After the City of Seattle challenged the Tribe’s jurisdiction in federal court, the U.S. District Court for the Western District of Washington stayed the case “until after the Tribal Court has had a full opportunity to determine its own jurisdiction.” City of Seattle v. Sauk-Suiattle Tribal Court, No. 2:22-cv-142, 2022 WL 2440076, at *4 (W.D. Wash. July 5, 2022) (quoting Nat’l Farmers Union Ins. Cos. v. Crow Tribe of Indians, 471 U.S. 845, 857 (1985)). Of note, the federal court acknowledged different courts’ analyses of whether the second Montana exception is only applicable to on-reservation activity, concluding the tribal court is best-suited to initially evaluate whether the facts bring a lawsuit within the scope of a Montana exception.

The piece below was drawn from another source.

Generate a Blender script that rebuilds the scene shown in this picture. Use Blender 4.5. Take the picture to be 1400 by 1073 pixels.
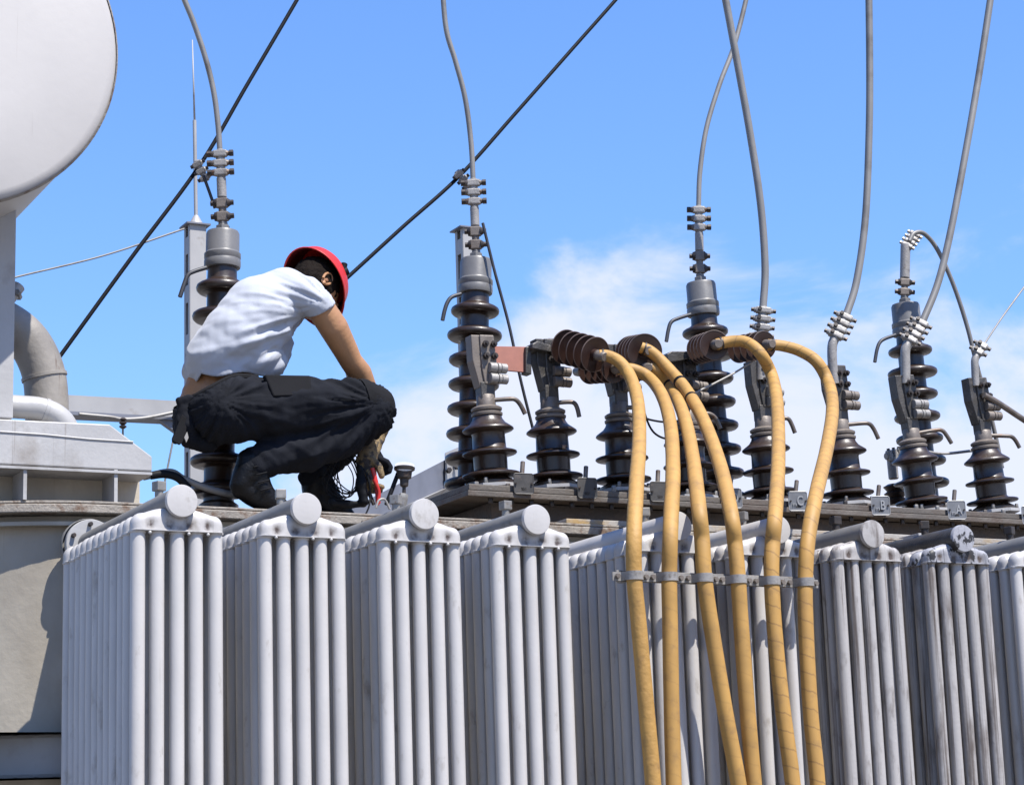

Id. at *3. While the case remained pending in the Sauk-Suiattle Tribal Court of Appeals, the City of Seattle ultimately settled the case on April 19, 2023, agreeing to a fish passage program. Press Release, Ctr. for Democratic & Env’t Rts., City of Seattle Settles “Rights of Nature” Case Filed by the Sauk-Suiattle Tribe—Agrees to Create Fish Passage Through Skagit River Dams (May 2, 2023). Although the litigation did not reach the merits, it exemplifies both how tribes remain willing to pursue legal strategies grounded in the rights of nature and how they can reach a successful outcome in doing so.
The Future of Tribal Rights of Nature Laws
To date, Indigenous communities have played a crucial role in ushering forward rights of nature laws both globally and in the United States. Tribal nations possess inherent sovereign powers to enact rights of nature laws, but the full scope of tribal jurisdiction over rights of nature enforcement claims remains yet to be fully explored. The primary challenge for the enforcement of these laws is the jurisdictional limitations that arise from federal common law, particularly Montana. In the Manoomin litigation, the tribal court remained reluctant to exercise jurisdiction over off-reservation activities of nonmembers, despite the potential implications for on-reservation natural resources and the exercise of the Tribe’s treaty rights. As the first case of its kind, its influence on other tribal enforcement actions remains yet to be seen. Regardless, tribes retain sovereign authority to enact rights of nature laws, and a growing number are willing to strategically leverage their sovereign powers to protect the rights of the natural elements.